Album: Captain Fantastic and the Brown Dirt Cowboy
Year: 1975
I love key changes in pop music. While they’re positively rampant in musicals, you don’t often find them in the kind of music you hear on the radio. Elton John’s “Bitter Fingers” hasn’t played on most radio stations in 30 to 40 years, but it remains to this day my favorite key change of all time. The song begins with a lilting piano intro that goes into a light, bouncing verse. It seems like a fairly cute and fluffy track. When the chorus hits, everything explodes.
The key changes entirely, the tempo picks up, the guitar comes in and the energy level in John’s vocal delivery goes up about 12 notches. This shift would be good regardless since it’s so sudden, but the added key change makes it even better. An incredibly cool bass line in the chorus doesn’t hurt either.
I can’t describe the shift fully—you just need to go listen to it. If you want, you can imagine the 15-year-old version of me hearing it for the first time and losing my mind completely. (Or, understandably, you can choose to skip that part.)
Lyrically, “Bitter Fingers” tells a pretty straightforward story. The narrator is deeply tired of writing songs on request and of the industry that pats songwriters on the back for producing emotional schmaltz on demand. He declares that he’s sick of the “tra-la-la’s and la-de-da’s” of disingenuous music that he’s producing. It gets difficult when something that you love has been turned into a chore; it’s “hard to write a song with bitter fingers.”
On the one hand, that line is simply the narrator complaining about the situation he’s stuck in. He did not become a musician for this garbage. On the other hand, however, John is admonishing himself. The tone of the verses is exceedingly cynical, and from that regard the chorus can be seen as an antithesis to his bitterness.

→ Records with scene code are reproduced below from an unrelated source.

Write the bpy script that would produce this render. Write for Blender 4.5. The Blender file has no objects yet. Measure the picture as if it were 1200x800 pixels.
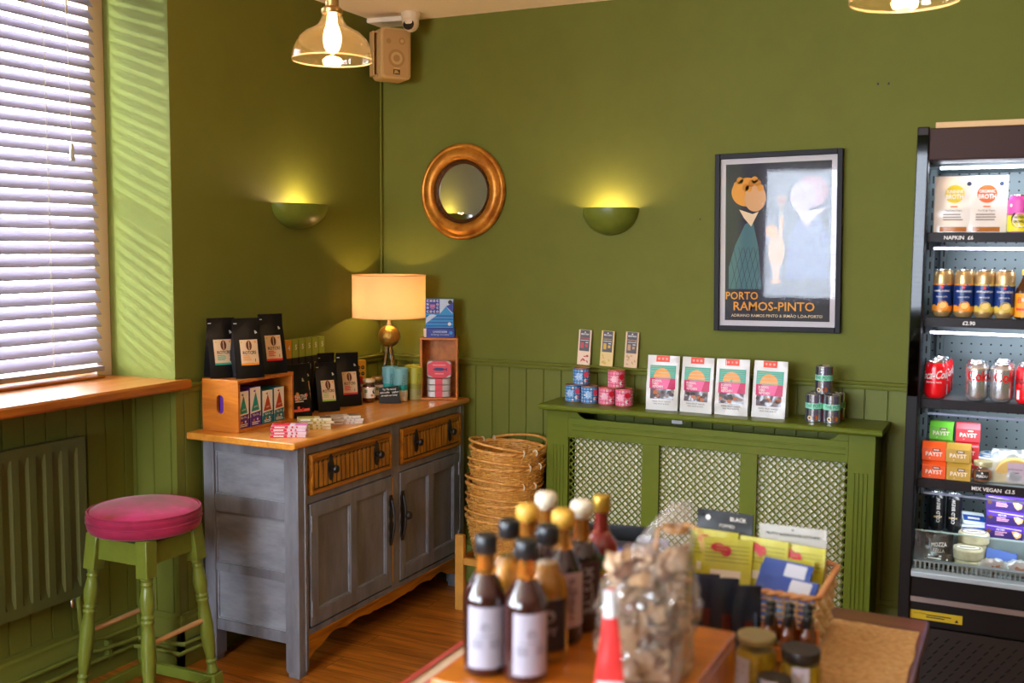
import bpy, bmesh, math, random
from math import sin, cos, pi, radians, sqrt, atan2, floor
from mathutils import Matrix, Vector, noise as mnoise

S = bpy.context.scene
COL = S.collection
rnd = random.Random(7)

# ------------------------------------------------------------------ camera
cam_d = bpy.data.cameras.new('camera'); cam = bpy.data.objects.new('camera', cam_d); COL.objects.link(cam)
YAW, PITCH, ROLL = radians(26.01), radians(5.115), radians(0.4218)
fw = Vector((-sin(YAW)*cos(PITCH), cos(YAW)*cos(PITCH), -sin(PITCH)))
rt0 = fw.cross(Vector((0, 0, 1))).normalized(); up0 = rt0.cross(fw)
rt = rt0*cos(ROLL) + up0*sin(ROLL); up = -rt0*sin(ROLL) + up0*cos(ROLL)
mw = Matrix((rt, up, -fw)).transposed().to_4x4(); mw.translation = Vector((0, 0, 1.58))
cam.matrix_world = mw
cam_d.sensor_width = 36.0; cam_d.lens = 1227.6/1200*36
cam_d.clip_start = 0.05
cam_d.dof.use_dof = True; cam_d.dof.focus_distance = 4.3; cam_d.dof.aperture_fstop = 2.8
S.camera = cam

# ------------------------------------------------------------------ colour management, sky, sun
S.view_settings.view_transform = 'Standard'; S.view_settings.look = 'None'
S.view_settings.gamma = 1.0; S.view_settings.use_curve_mapping = False
S.view_settings.exposure = 0.0
S.cycles.use_denoising = True
S.cycles.max_bounces = 10; S.cycles.diffuse_bounces = 5; S.cycles.glossy_bounces = 4
S.cycles.transmission_bounces = 6; S.cycles.transparent_max_bounces = 16
S.cycles.sample_clamp_indirect = 6.0
S.cycles.caustics_reflective = False; S.cycles.caustics_refractive = False
w = bpy.data.worlds.new('sky'); S.world = w; w.use_nodes = True
bg = w.node_tree.nodes['Background']; bg.inputs[0].default_value = (0.80, 0.90, 1.04, 1); bg.inputs[1].default_value = 34.0

def lamp(name, kind, loc, energy, color, size=0.1, rot=None, **k):
    d = bpy.data.lights.new(name, kind); d.energy = energy; d.color = color
    if kind == 'POINT': d.shadow_soft_size = size
    if kind == 'AREA': d.size = size; d.shape = 'RECTANGLE'; d.size_y = k.get('size_y', size)
    if kind == 'SUN': d.angle = size
    o = bpy.data.objects.new(name, d); COL.objects.link(o); o.location = loc
    if rot is not None: o.rotation_euler = rot
    if k.get('portal'): d.cycles.is_portal = True
    return o
sdir = Vector((0.40, 0.82, -0.162)).normalized(); starg = Vector((-2.96, 2.90, 1.95))  # spot added in place of a low sun, kept to the window reveal
sun_stand_in = lamp('sun_stand_in_spot', 'SPOT', starg-sdir*9, 4600.0, (0.84, 0.93, 1.0)); sun_stand_in.data.spot_size = radians(11); sun_stand_in.data.spot_blend = .35; sun_stand_in.data.shadow_soft_size = .045
sun_stand_in.rotation_euler = sdir.to_track_quat('-Z', 'Y').to_euler()
# daylight enters through the three windows (portals only guide the sky sampling)
lamp('window_portal', 'AREA', (-3.30, 2.43, 1.85), 1, (1, 1, 1), 1.55, (0, radians(-90), 0), size_y=1.0, portal=True)
lamp('window_portal', 'AREA', (-3.30, -1.2, 1.75), 1, (1, 1, 1), 1.6, (0, radians(-90), 0), size_y=3.3, portal=True)
lamp('window_portal', 'AREA', (-1.7, -3.25, 1.75), 1, (1, 1, 1), 2.0, (radians(90), 0, 0), size_y=1.6, portal=True)
# bare point lights added out of view, as if from further pendants
WARM = (1.0, 0.56, 0.22)
for x, y in ((1.4, 2.5), (1.2, 0.2), (-1.2, 0.3)):
    lamp('pendant_or_added_light', 'POINT', (x, y, 2.2), 1.5, WARM, 0.04)

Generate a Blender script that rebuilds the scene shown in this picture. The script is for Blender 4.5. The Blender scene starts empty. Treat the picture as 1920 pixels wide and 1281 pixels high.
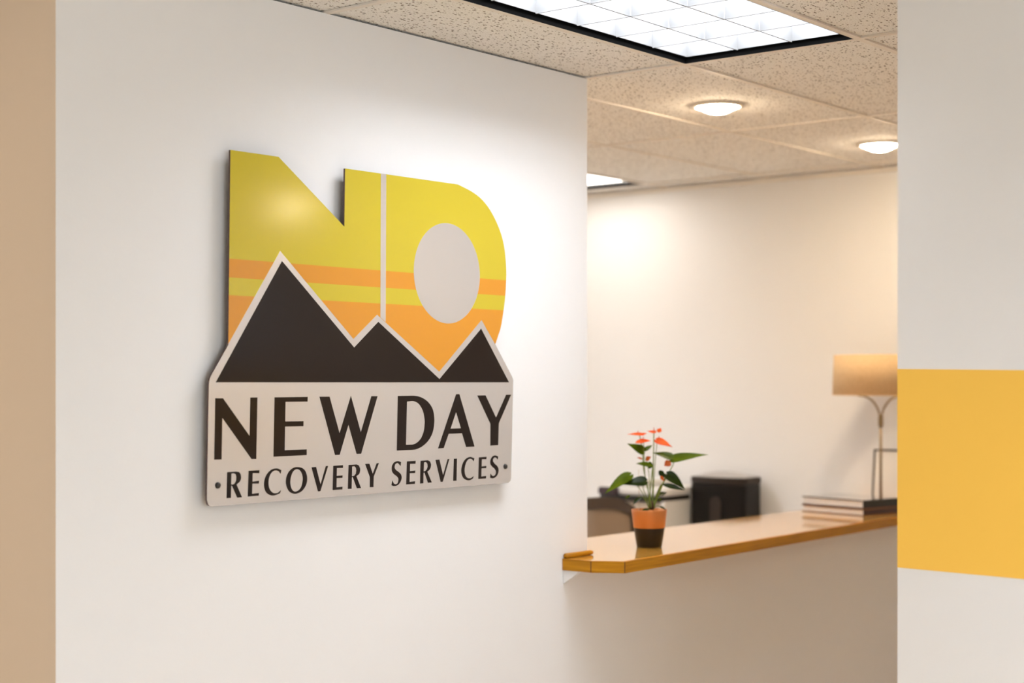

Since it is so hard to write a song when one is so bitter, perhaps it’s the narrator’s job to move past that feeling. That line comes in during the chorus, right after the song has shifted. It’s as if the narrator has changed his mind in that moment, and the music changes along with it. Rather than let the attitude of everyone around him bring him down, he fights back by getting even more creative.
“Bitter Fingers” ends with a transition from the chorus into a guitar solo, fading out on the triumphant high of the chorus. The songwriter hasn’t let the nay-sayers stop him from doing his thing.